Recién terminada la “mili” obligatoria, últimos de octubre de 1975, y tirando la gorra al viento con la torpe inscripción grabada en su frontal exterior que mascullaba: “por fin Lili”, me dirigí a una librería del centro de la ciudad en cuyo rótulo sobre la puerta de acceso se leían seis letras: “SÉNECA”, el nombre de un filósofo nacido en Córdoba cuatro años antes de nuestra era. Hasta ese momento solo había leído —tras dejar el “Instituto Laboral” a la temprana edad de doce años para incorporarme, por necesidades económicas de la familia, al desconocido mundo laboral como aprendiz de electricista — en los libros de mi hermano menor, a los que volví a cogerles un extraño y cautivador pulso que sacudió mis emociones dormidas durante varios años de fiestas continuadas, discotecas y alcohol, aceptando de mala gana un tiempo demudado, turbio de interrogaciones y dudas sin despejar, que la bebida reprimía y ahuyentaba.
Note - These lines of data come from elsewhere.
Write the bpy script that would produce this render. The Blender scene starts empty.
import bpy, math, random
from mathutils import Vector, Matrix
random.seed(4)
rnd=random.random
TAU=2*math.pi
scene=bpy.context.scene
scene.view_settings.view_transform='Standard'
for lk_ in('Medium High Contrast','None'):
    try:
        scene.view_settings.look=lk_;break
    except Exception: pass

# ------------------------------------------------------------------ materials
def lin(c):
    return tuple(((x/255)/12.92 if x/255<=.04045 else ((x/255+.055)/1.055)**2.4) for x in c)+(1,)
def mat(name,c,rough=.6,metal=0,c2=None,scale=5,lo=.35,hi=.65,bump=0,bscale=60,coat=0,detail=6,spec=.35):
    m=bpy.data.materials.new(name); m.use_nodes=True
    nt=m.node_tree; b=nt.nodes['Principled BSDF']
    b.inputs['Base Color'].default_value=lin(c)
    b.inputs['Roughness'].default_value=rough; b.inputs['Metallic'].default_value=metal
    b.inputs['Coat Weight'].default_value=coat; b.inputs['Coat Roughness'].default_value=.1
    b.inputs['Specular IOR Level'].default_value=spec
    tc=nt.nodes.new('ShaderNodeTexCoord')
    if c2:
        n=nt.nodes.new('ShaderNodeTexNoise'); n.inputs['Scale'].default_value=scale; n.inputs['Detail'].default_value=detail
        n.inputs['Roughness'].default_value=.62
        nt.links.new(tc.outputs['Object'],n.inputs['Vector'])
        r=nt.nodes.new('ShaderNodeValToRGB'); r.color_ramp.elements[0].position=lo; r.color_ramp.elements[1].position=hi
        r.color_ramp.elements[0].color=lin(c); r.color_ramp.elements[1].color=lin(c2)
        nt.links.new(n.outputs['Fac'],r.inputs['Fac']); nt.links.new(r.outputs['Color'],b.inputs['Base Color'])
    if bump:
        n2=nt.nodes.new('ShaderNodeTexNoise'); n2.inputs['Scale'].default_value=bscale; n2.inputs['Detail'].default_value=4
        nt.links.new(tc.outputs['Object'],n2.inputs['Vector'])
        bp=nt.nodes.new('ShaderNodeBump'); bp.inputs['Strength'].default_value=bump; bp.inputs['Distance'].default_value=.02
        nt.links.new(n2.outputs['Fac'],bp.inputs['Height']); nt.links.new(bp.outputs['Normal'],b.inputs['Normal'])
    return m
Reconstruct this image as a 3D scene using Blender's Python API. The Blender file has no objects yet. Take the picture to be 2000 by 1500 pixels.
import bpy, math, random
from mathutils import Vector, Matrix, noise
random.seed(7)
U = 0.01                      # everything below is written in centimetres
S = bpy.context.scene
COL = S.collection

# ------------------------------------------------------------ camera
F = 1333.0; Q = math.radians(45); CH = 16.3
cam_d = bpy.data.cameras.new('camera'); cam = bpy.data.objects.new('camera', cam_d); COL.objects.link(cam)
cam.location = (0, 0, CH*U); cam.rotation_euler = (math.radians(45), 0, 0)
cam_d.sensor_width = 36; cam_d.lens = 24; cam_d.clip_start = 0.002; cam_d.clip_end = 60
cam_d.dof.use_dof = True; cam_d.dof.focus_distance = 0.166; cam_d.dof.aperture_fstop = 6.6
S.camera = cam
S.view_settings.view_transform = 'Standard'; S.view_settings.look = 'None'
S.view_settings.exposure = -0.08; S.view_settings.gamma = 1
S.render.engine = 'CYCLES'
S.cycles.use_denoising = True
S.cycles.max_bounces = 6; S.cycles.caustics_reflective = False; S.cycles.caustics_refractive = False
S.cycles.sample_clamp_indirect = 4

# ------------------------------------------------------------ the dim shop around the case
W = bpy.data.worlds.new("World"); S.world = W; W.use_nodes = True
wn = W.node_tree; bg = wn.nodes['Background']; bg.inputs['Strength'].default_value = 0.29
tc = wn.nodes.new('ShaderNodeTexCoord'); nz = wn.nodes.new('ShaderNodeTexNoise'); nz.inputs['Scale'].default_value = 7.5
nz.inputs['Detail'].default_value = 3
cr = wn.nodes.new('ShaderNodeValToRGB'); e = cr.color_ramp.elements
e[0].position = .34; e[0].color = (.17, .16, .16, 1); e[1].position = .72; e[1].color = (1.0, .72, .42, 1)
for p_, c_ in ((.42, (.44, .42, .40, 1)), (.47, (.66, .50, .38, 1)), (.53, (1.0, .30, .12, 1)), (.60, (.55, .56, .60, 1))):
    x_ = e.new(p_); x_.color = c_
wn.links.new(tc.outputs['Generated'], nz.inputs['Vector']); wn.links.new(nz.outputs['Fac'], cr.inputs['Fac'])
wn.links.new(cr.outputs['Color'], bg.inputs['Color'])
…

Cuando entré en ese pequeño “templo” de la palabra hablada, plagado de sabiduría y conocimiento, me sentí un náufrago en un profundo mar de letras. Ese olor a celulosa y tinta reposada. Ahí estaba la clave a todo mi tránsito en pos de una identidad; y la esperanza de la sabia especie humana de la que yo tomé conciencia. Hasta ese momento, solo había leído algunas pequeñas novelas de las que “prescribían” los profesores del instituto “La Asunción”, donde cursaba el Bachillerato mi hermano menor Josévale, así como libros de poemas de Bécquer, Campoamor, Quevedo, Góngora —al que entendía poco— y Rubén Darío. Recuerdo que el primer poema que escribí, en toscos octosílabos casuales, lo titulaba “Juegan los niños juegan”, sin haber leído poesía, excepto las resonancias que me dejaron algunos famosos romances en la escuela los dos primeros años de bachillerato. En la librería, paseaba por los pasillos donde las baldas o anaqueles rebosaban de cuidadosos lomos a todo color con títulos muy sugerentes y atractivos. Un aluvión de nuevas palabras se instalaban en ellos, palabras que sonaban para mí por primera vez: “confines”, “cosmos”, “fenomenología”, “transición”, “metafísica”, “brumario”, “cuásar”, “Mesopotamia”, “Paracelso”, “Parménides”, “Sófocles”, “Aranguren”, “pleito”, “dolo”, “sumisión”… no sabía exactamente qué libros llevarme, tras un profundo vahído. Pero ahí estaba Manolo, dispuesto a orientar a los lectores neófitos que, como yo, campaban despistados por el egregio local. Manolo era el dueño de la librería, un hombre despierto, sagaz y atento a cualquier atisbo de duda en sus posibles clientes que adivinaba en seguida, y como un prestidigitador saca un conejo de la chistera, al instante, él sacaba el libro que buscabas con una pícara sonrisa, y no fallaba nunca. Sabía los gustos de cada lector asiduo y lo que buscaban los desubicados nuevos lectores. Manolo era genial, un auténtico librero de raza del que era imposible no simpatizar al momento y convertirte no solo en incondicional cliente, sino también en amigo. Aunque la dictadura fue quien enterró al dictador, no desenterró la represión a un pueblo, que aún mantenía el silencio de las cunetas. Y los libros fueron un ejército aliado, dispuesto a echarte las dos manos y el corazón contra tanto improperio y desazón anidados.
Y así me fui haciendo de una nutrida biblioteca, variada hasta la exageración, para convertirme en un trabajador leído —sin ninguna pompa—, con el diccionario abierto como las horas de trabajo, persiguiendo tertulias literarias donde las hubiera. La librería Séneca fue una mina de oro, filón, del que extraje todo el bagaje cultural —a mi medida— que había en ella.